I will rise… – 2017-11-03
Somewhere along the way, our steps have become slow and heavy. How long has it been since my heart remembered how to laugh? Oh yeah, Saturday… we went to a wedding of a precious friend, and the joy of this blessing filled my soul… God’s blessing, a tear in the clouds to reveal the rainbow that promises life resumes after the storm. She said, “we had fun with the wedding entrance…” “yes, you did… and as my heart began to dance, I thought, “when has anyone ever said, ‘I wish I’d laughed less?'”
This morning, I told Mike, I need to laugh, I need to grab hold of the Joy of the Lord and saturate myself in it.

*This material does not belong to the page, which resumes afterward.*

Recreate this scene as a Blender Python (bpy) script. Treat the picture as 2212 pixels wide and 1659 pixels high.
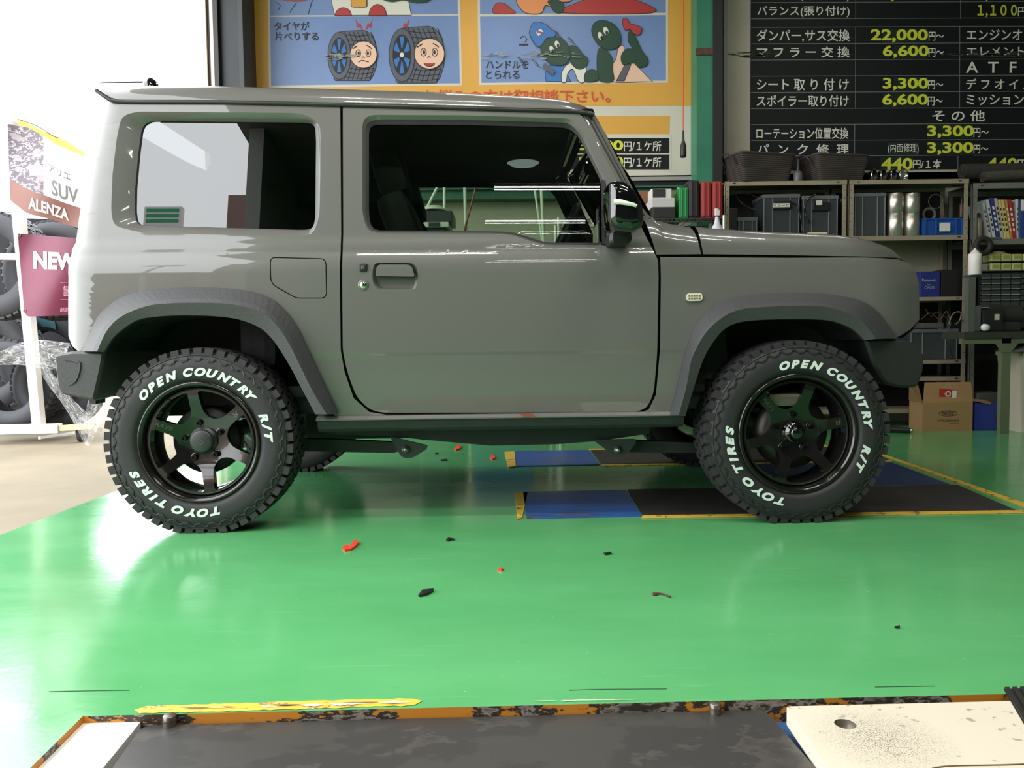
import bpy, bmesh, math, random
from mathutils import Vector, Matrix
PI = math.pi
sc = bpy.context.scene
for o in list(bpy.data.objects): bpy.data.objects.remove(o)
COL = sc.collection
# ---------------------------------------------------------------- camera
F, CX, CY, H = 1700.0, 1106.0, 829.5, 0.71
PITCH, ROLL = math.atan(92.5 / F), 0.0125
FWD = Vector((0, math.cos(PITCH), -math.sin(PITCH)))
_u0 = Vector((0, math.sin(PITCH), math.cos(PITCH))); _r0 = Vector((1, 0, 0))
RGT = _r0 * math.cos(ROLL) - _u0 * math.sin(ROLL)
UPV = _r0 * math.sin(ROLL) + _u0 * math.cos(ROLL)
CAMP = Vector((0, 0, H))
cam_d = bpy.data.cameras.new('camera'); cam_d.sensor_width = 36; cam_d.lens = F / 2212 * 36
cam_d.clip_start = 0.05; cam_d.clip_end = 200
cam = bpy.data.objects.new('camera', cam_d); COL.objects.link(cam)
M = Matrix((RGT, UPV, -FWD)).transposed().to_4x4(); M.translation = CAMP
cam.matrix_world = M; sc.camera = cam
# ---------------------------------------------------------------- world, light, exposure
w = bpy.data.worlds.new('overcast_sky'); sc.world = w; w.use_nodes = True
bgn = w.node_tree.nodes['Background']; bgn.inputs[0].default_value = (0.95, 0.98, 1.0, 1); bgn.inputs[1].default_value = 6.5
sc.view_settings.view_transform = 'Standard'; sc.view_settings.look = 'None'
sc.view_settings.exposure = 0.0; sc.view_settings.gamma = 1.0; sc.view_settings.use_curve_mapping = False
sc.cycles.use_denoising = True
sc.cycles.max_bounces = 8; sc.cycles.transparent_max_bounces = 16; sc.cycles.diffuse_bounces = 4; sc.cycles.glossy_bounces = 4
sc.cycles.sample_clamp_indirect = 8.0; sc.cycles.caustics_reflective = False; sc.cycles.caustics_refractive = False
OPEN_X = -2.35           # plane of the wide opening on the left
BACK_Y = 6.55            # wall with the boards
def area(name, loc, size, size_y, power, rot, color=(1, 1, 1), portal=False, spread=None):
    L = bpy.data.lights.new(name, 'AREA'); L.shape = 'RECTANGLE'; L.size = size; L.size_y = size_y
    L.energy = power; L.color = color
    if spread: L.spread = spread
    if portal: L.cycles.is_portal = True
    o = bpy.data.objects.new(name, L); COL.objects.link(o); o.location = loc; o.rotation_euler = rot
    return o
area('doorway_portal', (OPEN_X - 0.05, 3.0, 2.1), 4.2, 6.6, 1, (0, -PI / 2, 0), portal=True)
TUBES = [(-0.6, 1.7, 34, 'over the near side of the car, towards the doorway'), (1.5, 1.7, 34, 'over the near side of the car, towards the shelves'), (-0.6, 0.3, 34, 'above the foreground pit, towards the doorway'), (1.5, 0.3, 34, 'above the foreground pit, towards the shelves'), (0.62, -1.95, 8, 'first one behind the camera'), (0.52, -2.85, 8, 'farthest behind the camera'), (0.2, 5.2, 13, 'between the car and the yellow board'), (2.6, 4.9, 6, 'near the shelves')]
TUBE_Z = 3.75

# ---------------------------------------------------------------- helpers
def ray(px, py): return FWD + RGT * ((px - CX) / F) + UPV * ((CY - py) / F)
def at(px, py, Y):
    d = ray(px, py); return CAMP + d * (Y / d.y)
def flo(px, py, z=0.0):
    d = ray(px, py); return CAMP + d * ((z - H) / d.z)
def lin(c):
    return tuple((x / 255 / 12.92) if x / 255 <= 0.04045 else ((x / 255 + 0.055) / 1.055) ** 2.4 for x in c)
MATS = {}
def mat(name, rgb, rough=0.5, metal=0.0, coat=0.0, var=0.0, scale=8.0, bump=0.0, spec=0.5, dark=None, emit=0, stretch=None):
    if name in MATS: return MATS[name]
    m = bpy.data.materials.new(name); m.use_nodes = True; nt = m.node_tree; b = nt.nodes['Principled BSDF']
    c = lin(rgb) + (1,)
    b.inputs['Base Color'].default_value = c; b.inputs['Roughness'].default_value = rough
    b.inputs['Metallic'].default_value = metal; b.inputs['Coat Weight'].default_value = coat; b.inputs['Coat Roughness'].default_value = 0.02
    b.inputs['Specular IOR Level'].default_value = spec
    if emit: b.inputs['Emission Color'].default_value = c; b.inputs['Emission Strength'].default_value = emit
    if var or bump:
        tc = nt.nodes.new('ShaderNodeTexCoord'); n = nt.nodes.new('ShaderNodeTexNoise')
        n.inputs['Scale'].default_value = scale; n.inputs['Detail'].default_value = 6; n.inputs['Roughness'].default_value = 0.62
        if stretch:
            mp = nt.nodes.new('ShaderNodeMapping'); mp.inputs['Scale'].default_value = stretch
            nt.links.new(tc.outputs['Object'], mp.inputs[0]); nt.links.new(mp.outputs[0], n.inputs[0])
        else: nt.links.new(tc.outputs['Object'], n.inputs['Vector'])
        if var:
            r = nt.nodes.new('ShaderNodeValToRGB'); r.color_ramp.elements[0].position = 0.32; r.color_ramp.elements[1].position = 0.7
            d = lin(dark) if dark else tuple(x * (1 - var) for x in c[:3])
            r.color_ramp.elements[0].color = tuple(d) + (1,); r.color_ramp.elements[1].color = tuple(min(1, x * (1 + var * 0.4)) for x in c[:3]) + (1,)
            nt.links.new(n.outputs[0], r.inputs[0]); nt.links.new(r.outputs[0], b.inputs['Base Color'])
        if bump:
            bp = nt.nodes.new('ShaderNodeBump'); bp.inputs['Strength'].default_value = bump; bp.inputs['Distance'].default_value = 0.01
            nt.links.new(n.outputs[0], bp.inputs['Height']); nt.links.new(bp.outputs[0], b.inputs['Normal'])
    MATS[name] = m; return m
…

I cannot live in fear of the “what ifs”
I cannot live in negativity
I cannot live in sorrow
I cannot live in the coulda woulda shoulda world
I cannot focus or pour my remaining resources into negative relationships, events or drama
Those are things I cannot fix, and living there is sapping my strength and my joy!
Today I want to stamp my feet in the mud and scream into the storm that I will NOT be overcome because my God is good, and His promises are true. It would be easier if there was rain, but there is not. The warm weather and sun try to comoflauge the storm and even as I resolve to hold on to joy, another round of negativity threatens to engulf my attempts to breathe, to live, to laugh again. At these times, I must first take captive those thoughts that want to bring the worst kind of storm to my day and I must cut off those things/people who are trying to hold my face into the mud. Today, I resolve to breathe… to regain strength until I can do more than just breathe.

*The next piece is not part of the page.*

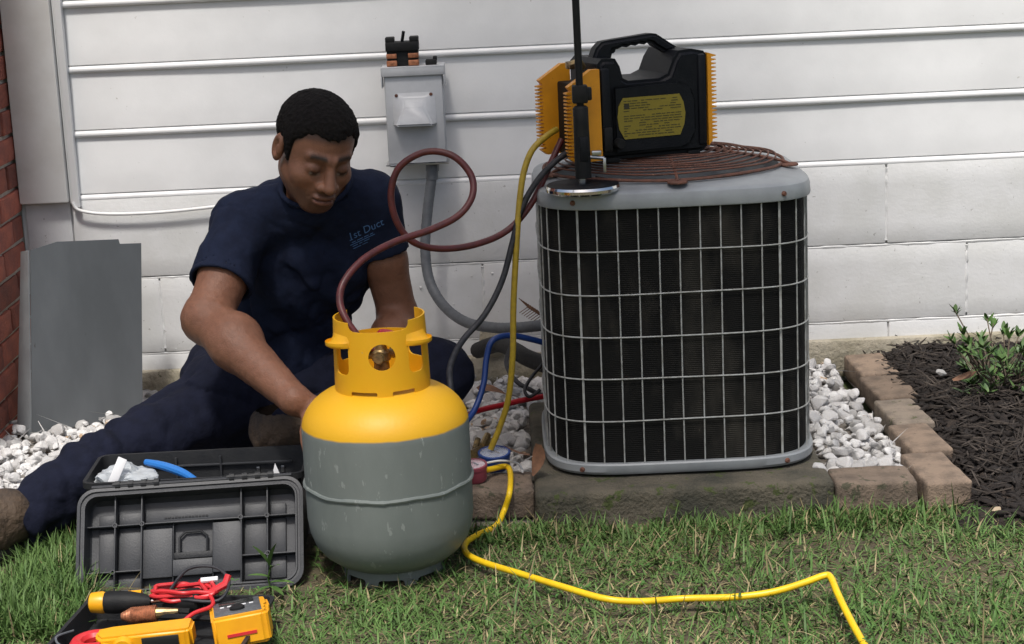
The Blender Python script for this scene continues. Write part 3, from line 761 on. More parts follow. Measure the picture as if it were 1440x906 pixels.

I must, must, must grab hold of God’s promise and let His joy fill my heart again and teach me to laugh again. I must move on… God is not just the God who is faithful in our trials, God is GOOD, God is joy, God is hope and I need to grab a hold of a double helping of Psalm 34:8 “Oh taste and see that the Lord is good.”
JOY is in the Bible 211 times… The Lord is GOOD, in ways I cannot begin to comprehend. When I am stronger, I can reach out to help others who are drowning without being crushed, suffocated. But that day is not today… this morning, as I switched from coffee to tea, I knew I needed a big cup of “hope” and I am hanging on tight to the cup with that very verse, “Hope is a strong and trustworthy anchor for our souls.” Heb 6:19
This victory will be the Lord’s, we WILL laugh again… our hearts, our hands, our feet will live the days of joy again, but for now, I need to surround myself with those reminders and people who are supportive, hearing, understanding, and healing… I am so, so, so very grateful for those precious “safe people” in my life with whom I can trust my heart.

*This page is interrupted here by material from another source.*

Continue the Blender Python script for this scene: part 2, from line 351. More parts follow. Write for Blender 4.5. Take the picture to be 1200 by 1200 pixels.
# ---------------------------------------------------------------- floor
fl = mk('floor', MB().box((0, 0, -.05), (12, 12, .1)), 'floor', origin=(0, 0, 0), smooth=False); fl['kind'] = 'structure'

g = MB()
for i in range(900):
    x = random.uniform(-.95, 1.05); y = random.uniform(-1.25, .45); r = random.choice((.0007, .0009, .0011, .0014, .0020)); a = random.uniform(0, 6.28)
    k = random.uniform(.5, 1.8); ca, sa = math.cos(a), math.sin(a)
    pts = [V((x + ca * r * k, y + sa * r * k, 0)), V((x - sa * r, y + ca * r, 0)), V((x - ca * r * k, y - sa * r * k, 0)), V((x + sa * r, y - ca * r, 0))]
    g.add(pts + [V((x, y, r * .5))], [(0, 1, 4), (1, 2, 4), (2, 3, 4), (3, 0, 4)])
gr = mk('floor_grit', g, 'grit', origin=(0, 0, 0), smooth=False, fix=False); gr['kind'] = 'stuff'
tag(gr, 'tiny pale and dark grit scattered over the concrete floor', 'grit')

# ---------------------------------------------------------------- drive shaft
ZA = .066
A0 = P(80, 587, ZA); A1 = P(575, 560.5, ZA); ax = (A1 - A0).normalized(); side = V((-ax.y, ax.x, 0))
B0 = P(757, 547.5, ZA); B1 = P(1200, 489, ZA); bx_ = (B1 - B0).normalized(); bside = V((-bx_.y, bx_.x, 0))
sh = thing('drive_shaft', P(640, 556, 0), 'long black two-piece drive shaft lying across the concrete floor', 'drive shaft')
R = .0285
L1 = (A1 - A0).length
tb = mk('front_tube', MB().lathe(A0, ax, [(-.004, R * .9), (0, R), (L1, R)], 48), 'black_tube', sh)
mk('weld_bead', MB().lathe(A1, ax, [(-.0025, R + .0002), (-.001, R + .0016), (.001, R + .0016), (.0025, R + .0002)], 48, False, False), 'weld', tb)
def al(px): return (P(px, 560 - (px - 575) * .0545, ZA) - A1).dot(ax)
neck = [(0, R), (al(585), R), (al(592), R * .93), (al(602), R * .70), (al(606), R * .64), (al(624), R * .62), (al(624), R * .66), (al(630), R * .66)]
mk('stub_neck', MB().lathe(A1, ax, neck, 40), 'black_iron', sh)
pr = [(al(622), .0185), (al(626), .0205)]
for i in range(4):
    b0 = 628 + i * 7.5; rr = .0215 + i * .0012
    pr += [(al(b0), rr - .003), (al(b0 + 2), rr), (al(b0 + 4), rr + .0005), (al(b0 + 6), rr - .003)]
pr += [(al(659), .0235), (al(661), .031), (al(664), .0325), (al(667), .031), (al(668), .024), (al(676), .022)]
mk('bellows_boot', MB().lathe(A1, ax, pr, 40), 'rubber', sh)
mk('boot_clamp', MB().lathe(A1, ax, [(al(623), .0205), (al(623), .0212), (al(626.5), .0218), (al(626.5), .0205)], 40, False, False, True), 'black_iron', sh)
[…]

Physical storms can be fierce, but magnificent. Personal/life storms can be draining and exhausting. At least with a physical storm I can see and appreciate the storm… emotional storms are a black hole – nothing to see, nothing to push against, just an emptiness that that sucks everything around into it’s vortex. But this storm too, shall pass, it’s days are written and it’s strength is waining.
The season of change is in the air… I am SO VERY READY! As golden and red leaves fall and cover the ground, the scars of the parched days of summer, the lands ravaged by fire will fade. I love winter and spring, when God covers the earth with sparkling white, with cleansing rain. Even while life is covered with blankets of leaves and snow, and the challenges each contains; while raw branches, fresh from pruning look nearly dead; new growth begins from the roots until it can at last pop it’s head out and triumphantly announce, “spring is here! we have weathered the storm!”
Today, it looks as though signs of life are fading, but I see life recharging for another glorious season. I see hope, I see joy, I see promise… I see Jesus. He has not left my side for even a moment, and it is His presence that has sheltered me from the ferocity of the storm. As the leaves dance on the ground, my spirit joins them in their dance, in their flight. The songs our hearts sing for this season are different from the last, because we are different.
Like the hurricane survivors, I will survive, gather breath, let God renew my strength, and rise again – Not today, for healing takes time, but in due season. I will seek joy, and I will find it, because God’s promises are true.